Her background as a visual artist made her contribution to the historical accuracy of the finished house unique among the cast.
The Memoir and 2026
On April 28, 2026, Plumb published Happiness Included: Jan Brady and Beyond through Citadel Press. Co-written with Marcia Wilkie, with a foreword by Christopher Knight, the 272-page memoir covers her child stardom, her family life, and her evolution as a professional painter.
She appeared on CBS Mornings on April 27, 2026, the day before publication, discussing the “Marcia Marcia Marcia” legacy with host Gayle King.
She and her husband Ken Pace, a business and technology consultant, maintain a regular monthly Zoom cocktail hour with Christopher Knight and his wife — a quiet, private friendship kept entirely away from the nostalgia circuit.
She divides her time between New York City and regional theater productions, paints daily, and views her life with what she described in her 2026 interviews as a complete lack of regret.
For the full Brady Bunch cast story, including Maureen McCormick’s battles after the show, Robert Reed’s hidden life, and where all nine cast members are today, those pages have everything.
What is Eve Plumb doing now?
Eve Plumb is a professional fine art painter represented by national galleries in New York, Scottsdale, and Fort Lauderdale. She published a memoir, Happiness Included: Jan Brady and Beyond, on April 28, 2026. She divides her time between New York City and regional theater productions, paints daily, and maintains a private life with her husband Ken Pace in Manhattan.
How much did Eve Plumb sell her house for?
Eve Plumb purchased a beach cottage in Malibu, California, in 1969 at age 11 for $55,000 using her early Brady Bunch earnings. Her father Neely Plumb, a recording executive, kept detailed records of her childhood earnings and advised the investment. She held the property for 47 years and sold it in 2016 for $3.9 million. Her long-term wealth was built on this early real estate investment rather than television residuals, which dried up before she graduated from high school.

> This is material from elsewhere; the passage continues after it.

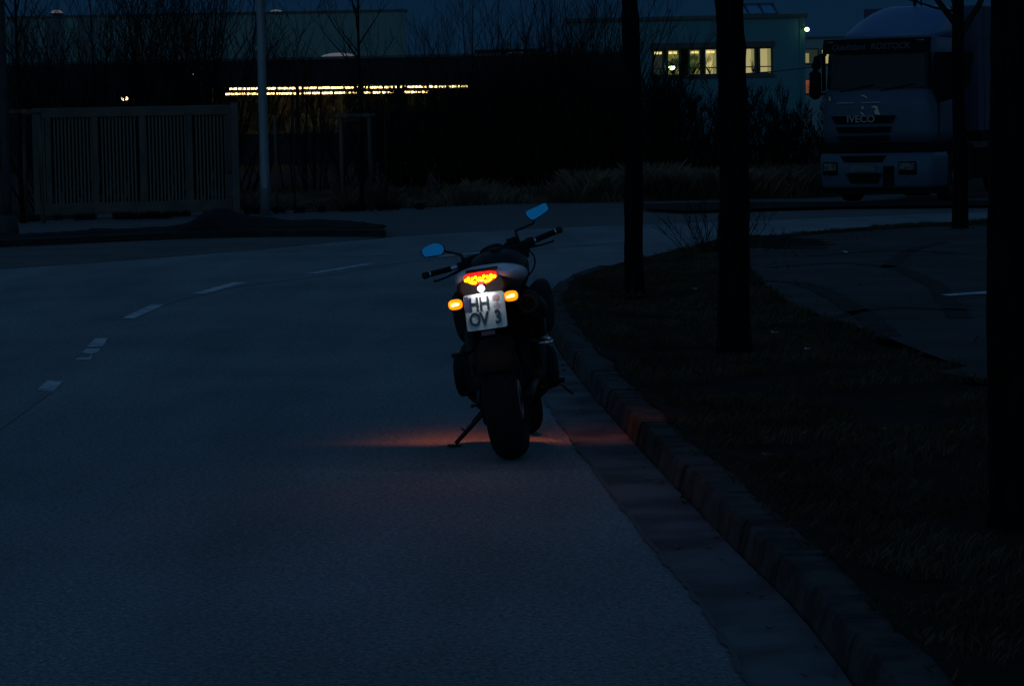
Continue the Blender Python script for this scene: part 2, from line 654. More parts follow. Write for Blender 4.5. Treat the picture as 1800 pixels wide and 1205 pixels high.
# left of the bend: dusty strip, pavement, soil island with its kerb
lane_out = [(p.x, p.y) for p in FL if -30 < p.x < -2.0]
lane_in = [G(676, 417), G(560, 416), G(400, 418), G(300, 420), G(150, 427), G(0, 434), G(-300, 452), G(-900, 500)]
sheet('dusty_strip', lane_out + [(p.x, p.y) for p in lane_in], 0.004, M_DIRTLANE)
walk_up = [G(-700, 440), G(-200, 402), G(0, 392), G(120, 384), G(410, 376), G(700, 366), G(900, 357), G(1100, 351), G(1480, 343), G(1700, 338), G(2000, 330)]
walk_low = [(p.x, p.y) for p in FL if -2.1 < p.x < 20]
sheet('pavement', [(p.x, p.y) for p in walk_up[::-1]] + [(-26, 32)] + [(p.x, p.y) for p in FL if -26 < p.x < -2.1] + walk_low, -0.012, M_WALK)
isl = [G(678, 417), G(560, 416), G(440, 417), G(300, 421), G(150, 428), G(0, 435), G(-300, 455), G(-310, 440), G(0, 424), G(150, 418), G(290, 409), G(340, 403), G(430, 401), G(560, 402), G(640, 403), G(672, 406)]
ib = MB()
n_ = len(isl)
ISL = [(p.x, p.y) for p in isl]
ib.prism(ISL, lambda a, b, d: (a, b, d), 0.11)
tag(ib.build('island_kerb', mat('old island kerb', (0.024, 0.022, 0.021), 0.95, var=0.4, vscale=3, spec=0.1)), kind='structure')
sb = MB()
low = [G(x, y) for x, y in ((-300, 455), (0, 435), (150, 428), (300, 421), (440, 417), (560, 416), (678, 417))]
top = [G(x, y) for x, y in ((-310, 440), (0, 424), (150, 418), (290, 409), (340, 404), (430, 401), (560, 402), (640, 403), (674, 407))]


def yat(L, x):
    for p, q in zip(L, L[1:]):
        if p.x <= x <= q.x:
            return p.y + (q.y - p.y) * (x - p.x) / (q.x - p.x)
    return L[0].y if x < L[0].x else L[-1].y


NX, NY = 150, 12
for iy in range(NY):
    for ix in range(NX):
        x = -9.6 + ix * (7.55 / (NX - 1))
        t = iy / (NY - 1)
        y = yat(low, x) + 0.10 + t * (yat(top, x) - yat(low, x) - 0.15)
        h = 0.125 + 0.05 * noise.noise(Vector((x * 1.4, y * 1.1, 2))) + 0.03 * noise.noise(Vector((x * 7, y * 7, 0)))
        px = 0.26 * math.exp(-((x + 4.98) / 0.33) ** 2) + 0.12 * math.exp(-((x + 4.35) / 0.5) ** 2) + 0.06 * math.exp(-((x + 3.2) / 0.6) ** 2)
        edge = math.sin(math.pi * t) ** 0.5 if 0 < t < 1 else 0
        sb.v.append((x, y, 0.07 + (h - 0.05 + px) * edge))
for iy in range(NY - 1):
    for ix in range(NX - 1):
        a = iy * NX + ix
        sb.f.append((a, a + 1, a + NX + 1, a + NX))
        sb.sm.append(True)
tag(sb.build('soil_island', M_SOIL), kind='structure')
# dark planted strip between the far pavement and the road on the right
strip = [G(1128, 362), G(1300, 358.5), G(1480, 359), G(1800, 356), G(1800, 364), G(1480, 367), G(1300, 372), G(1200, 375), G(1135, 371)]
sheet('planted_strip', [(p.x, p.y) for p in strip], 0.05, M_SOIL)

# yard ground under and beside the gate, warm lamplight put into its colour
sheet('yard_ground', [(p.x, p.y) for p in (G(150, 383), G(490, 375), G(560, 368), G(300, 366), G(100, 372))], -0.008, mat('yard ground lamplight tone', (0.12, 0.085, 0.062), 0.95, var=0.4, vscale=3, detail=8))

# road markings
mk = MB()


def quad_px(mb, pts, z):
    mb.add([G(x, y, 0) + Vector((0, 0, z)) for x, y in pts], [tuple(range(len(pts)))])


for q in ([(64, 687), (82, 669.5), (111, 669.5), (95, 688)],
          [(152, 610), (168, 594.6), (190, 594.6), (180, 610)],
          [(144, 620), (151, 613.5), (177, 612.5), (171, 620.5), (160, 622)],
          [(131, 632), (138, 629.5), (156, 629), (160, 624), (163, 624), (159, 632.5)],
          [(213, 560), (267, 535), (289, 536), (236, 560)],
          [(339, 516), (411, 496), (434, 496.5), (361, 516)],
          [(536, 481), (640, 464), (659, 464), (556, 481)],
          [(1425, 404.5), (1530, 400), (1536, 401.2), (1432, 406)],
          [(760, 451), (880, 440), (896, 440.5), (778, 451.5)]):
    quad_px(mk, q, 0.004)
o = mk.build('road_markings', M_PAINT, recalc=False)
tag(o, kind='structure')
tm = MB()
seam = [G(-60, 790), G(10, 742), G(60, 706), G(88, 686)]
for a, b in zip(seam, seam[1:]):
    t = (b - a).normalized()
    nn = Vector((t.y, -t.x, 0)) * 0.035
    tm.add([a + nn, b + nn, b - nn, a - nn], [(0, 1, 2, 3)])
for pts, w in (([(190, 562), (330, 524), (430, 502), (560, 486), (700, 463), (900, 441), (1100, 428)], 0.05),
               ([(140, 647), (230, 644), (330, 648)], 0.012), ([(410, 442), (480, 441), (520, 442)], 0.25), ([(590, 450), (640, 450), (690, 449)], 0.2),
               ([(960, 432), (1000, 433), (1060, 428), (1115, 424)], 0.06), ([(1250, 417), (1330, 415), (1500, 410), (1650, 398)], 0.05)):
    ps = [G(*p) for p in pts]
    L_ = catmull([(p.x, p.y) for p in ps], 0.3)
    L_ = [p + Vector((rng.uniform(-.01, .01), rng.uniform(-.02, .02), 0)) for p in L_]
    ribbon(tm, offset(L_, w / 2), offset(L_, -w / 2), z=0.0035)
for v_i, v in enumerate(tm.v):
    tm.v[v_i] = (v[0], v[1], 0.0035)
tag(tm.build('tar_seams', M_TAR, recalc=False), kind='structure')

# ------------------------------------------------------------------ buildings
# long pale hall on the left, far behind
YH = 200.0
p0, p1 = AT(-160, 24, YH), AT(713, 22, YH)
hall = empty('industrial_hall', (p1.x, YH, 0), math.radians(3.0))
tag(hall, 'long pale flat-roofed industrial hall behind the shrubs on the left', 'building')
HT = (p1.z + AT(300, 26, YH).z) / 2
HW = p1.x - p0.x
mb = MB().span(-HW, 0, 0, 30, 0, HT)
mb.build('wall', M_HALL, hall)
mb = MB()
mb.span(-HW - 0.1, 0.12, -0.12, 30.1, HT + 0.003, HT + 0.13)
mb.build('roof_edge', M_TRIM, hall)
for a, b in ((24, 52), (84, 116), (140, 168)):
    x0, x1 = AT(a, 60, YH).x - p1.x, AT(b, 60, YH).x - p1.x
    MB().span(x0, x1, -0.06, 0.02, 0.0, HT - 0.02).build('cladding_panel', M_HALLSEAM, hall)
# pilasters of the cladding
mb = MB()
for k in range(34):
    x = -HW + 0.5 + k * HW / 34
    mb.span(x - 0.03, x + 0.03, -0.03, 0.01, 0, HT - 0.03)
mb.build('cladding_ribs', M_HALL, hall)
# lit skylights on the roofs
M_SKY1 = emat('faint warm skylight', (0.16, 0.14, 0.16), 0.55)


def skylight(px0, px1, py_base, py_top, Y, label):
    a, b = AT(px0, py_base, Y), AT(px1, py_base, Y)
    z1 = AT((px0 + px1) / 2, py_top, Y).z
    e = empty('skylight_dome', ((a.x + b.x) / 2, Y, min(a.z, b.z) - 0.05))
    tag(e, label, 'skylight', 'domed skylights glowing on the roofs')
    w, h = (b.x - a.x), z1 - min(a.z, b.z) + 0.05
    MB().box((0, 0, 0.05), (w * 1.04, 1.6, 0.10)).build('curb', M_TRIM, e)
    d = MB()
    rs = []
    for i in range(7):
        t = i / 6 * math.pi / 2
        rs.append([(w / 2 * math.cos(t) * math.cos(q * math.pi / 10) + 0.0, 0.75 * math.cos(t) * math.sin(q * math.pi / 10), 0.1 + h * math.sin(t)) for q in range(20)])
    d.rings(rs)
    d.build('dome', M_SKY1, e)
    return e


skylight(90, 110, 25, 20.5, YH + 3, 'small pale skylight dome on the hall roof behind the bare shrub')
skylight(474, 496, 22.5, 20, YH + 3, 'small pale skylight dome on the hall roof beside the lamp post')

# low dark warehouse with the lit canopy
YW = 140.0
wl, wr = AT(-200, 108, YW), AT(1120, 100, YW)
ware = empty('dark_warehouse', ((wl.x + wr.x) / 2, YW, 0))
tag(ware, 'low dark warehouse with a strip of tube lights under its canopy', 'building')
ox = ware.location.x
WZ = AT(640, 103, YW).z
CZ = AT(640, 149, YW).z        # underside of the fascia
cl, cr = AT(372, 160, YW).x - ox, AT(836, 160, YW).x - ox
MB().span(wl.x - ox, wr.x - ox, 4.6, 40, 0, WZ - 0.02).build('wall', M_DARKWALL, ware)
MB().span(wl.x - ox, wr.x - ox, 0.0, 4.595, CZ, WZ).build('canopy', M_DARKWALL, ware)
MB().span(wl.x - ox - 0.05, wr.x - ox + 0.05, -0.06, 40.1, WZ + 0.003, WZ + 0.12).build('roof_edge', M_TRIM, ware)
MB().span(wl.x - ox, cl, 0.02, 4.59, 0, CZ - 0.003).build('wall', M_DARKWALL, ware)
MB().span(cr, wr.x - ox, 0.02, 4.59, 0, CZ - 0.003).build('wall', M_DARKWALL, ware)
MB().span(cl + 0.02, cr - 0.02, 4.50, 4.59, 0.02, CZ - 0.01).build('inner_wall', M_INNER, ware)
MB().span(cl + 0.02, cr - 0.02, 0.5, 0.7, 0, 1.35).build('added_low_wall', M_DARKWALL, ware)  # invented low wall, added to keep the lower inner wall dark
mb = MB()
for k in range(9):
    x = cl + (cr - cl) * (k + 0.5) / 9
    mb.span(x - 0.05, x + 0.05, 4.40, 4.49, 0.02, CZ - 0.02)
mb.build('wall_posts', M_DARKWALL, ware)
for pxx in (522, 700):
    x = AT(pxx, 170, YW).x - ox
    MB().span(x - 0.08, x + 0.08, 0.3, 0.46, 0, CZ - 0.003).build('canopy_post', M_DARKWALL, ware)
# plant room on its roof
q0, q1 = AT(834, 88, YW + 8), AT(960, 88, YW + 8)
MB().span(q0.x - ox, q1.x - ox, 8, 14, WZ + 0.125, q0.z).build('roof_room', M_DARKWALL, ware)
w0, w1 = AT(893, 97, YW + 7.9), AT(920, 92, YW + 7.9)
MB().span(w0.x - ox, w1.x - ox, 7.93, 8.02, WZ + 0.15, w1.z).build('lit_vent', emat('dim vent light', (0.10, 0.07, 0.07), 0.6), ware)
skylight(562, 628, 103.5, 97, YW + 3, 'wide shallow skylight dome glowing on the dark warehouse roof')

# tube lights: two rows under the canopy
M_TUBE = emat('fluorescent tube', (1.0, 0.66, 0.24), 9.0)
M_LAMPBODY = mat('lamp housing', (0.05, 0.05, 0.05), 0.5)
src = None
rows_ = [(156.5, [(404, 416), (419, 436), (437, 453), (468, 485), (486, 506), (508, 530), (534, 556), (560, 580), (582, 603), (606, 622), (626, 646), (650, 672), (676, 690), (694, 712), (716, 734), (736, 751), (754, 768), (772, 786), (788, 804), (806, 822)], 0.6),
         (165.6, [(396, 410), (413, 432), (434, 453), (468, 484), (486, 498), (500, 512), (515, 529), (534, 546), (549, 562), (566, 584), (588, 606), (609, 632), (640, 652), (656, 668), (672, 692), (710, 732), (735, 753)], 1.9)]
row_names = ['upper', 'lower']
for (py, segs_, dy), rn in zip(rows_, row_names):
    for a, b in segs_:
        yy = py - (a - 404) * 0.011
        A, B = AT(a, yy, YW + dy), AT(b, yy, YW + dy)
        e = empty('tube_light', ((A.x + B.x) / 2, YW + dy, A.z + 0.05))
        k_ = segs_.index((a, b))
        where = ('leftmost of the row' if k_ == 0 else 'rightmost of the row' if k_ == len(segs_) - 1 else
                 '%s from the left' % ['', 'second', 'third', 'fourth', 'fifth', 'sixth', 'seventh', 'eighth', 'ninth', 'tenth', 'eleventh', 'twelfth', 'thirteenth', 'fourteenth', 'fifteenth', 'sixteenth', 'seventeenth', 'eighteenth', 'nineteenth'][k_])
        tag(e, 'warm tube light, %s, %s row under the warehouse canopy' % (where, rn), 'tube light', 'warm white tube lights in the %s row under the warehouse canopy' % rn)
        w = (B.x - A.x)
        t_ = MB().path([(-w / 2, 0, -0.05), (w / 2, 0, -0.05)], 0.040, 8).build('tube', M_TUBE, e)
        MB().box((0, 0, 0.04), (w * 1.02, 0.14, 0.07)).build('housing', M_LAMPBODY, e)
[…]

Why did Eve Plumb not appear in the Brady Bunch Variety Hour?
Eve Plumb declined the Brady Bunch Variety Hour in 1976 because ABC demanded an all-or-nothing contract that included a built-in option for thirteen additional episodes and a potential five-year series hold. She had recently completed serious dramatic work in Dawn: Portrait of a Teenage Runaway and was focused on her acting career. She agreed to appear in the initial special and up to five episodes but refused to sign away five years. When the network refused to negotiate, she withdrew. The role was recast with Geri Reischl, who became known as Fake Jan.
Is Eve Plumb a real painter?
Yes. Eve Plumb has been a professional fine art painter for over 30 years. She works primarily in oil on canvas and linen, specializing in a style she calls spontaneous still life or casual realism. Her work is represented by Bonner David Galleries in New York City and Scottsdale and Bilotta Gallery in Fort Lauderdale. Original paintings retail from approximately $950 to $4,750. A painted sculpture sold at Heritage Auctions in 2021 for $11,000, the highest documented price for her work at public auction.
Where does Marcia Marcia Marcia come from?
The phrase Marcia Marcia Marcia came from a single episode of The Brady Bunch, Season 3 Episode 10, Her Sister’s Shadow. In the episode, Jan vents her frustration to her parents about constantly being compared to her older sister, saying ‘Marcia, Marcia, Marcia!’ Eve Plumb only said the line once in the entire series but it became the defining catchphrase of the show. In her 2026 memoir she admitted the constant public repetition of the phrase had often bothered her, feeling less like appreciation than a schoolyard taunt.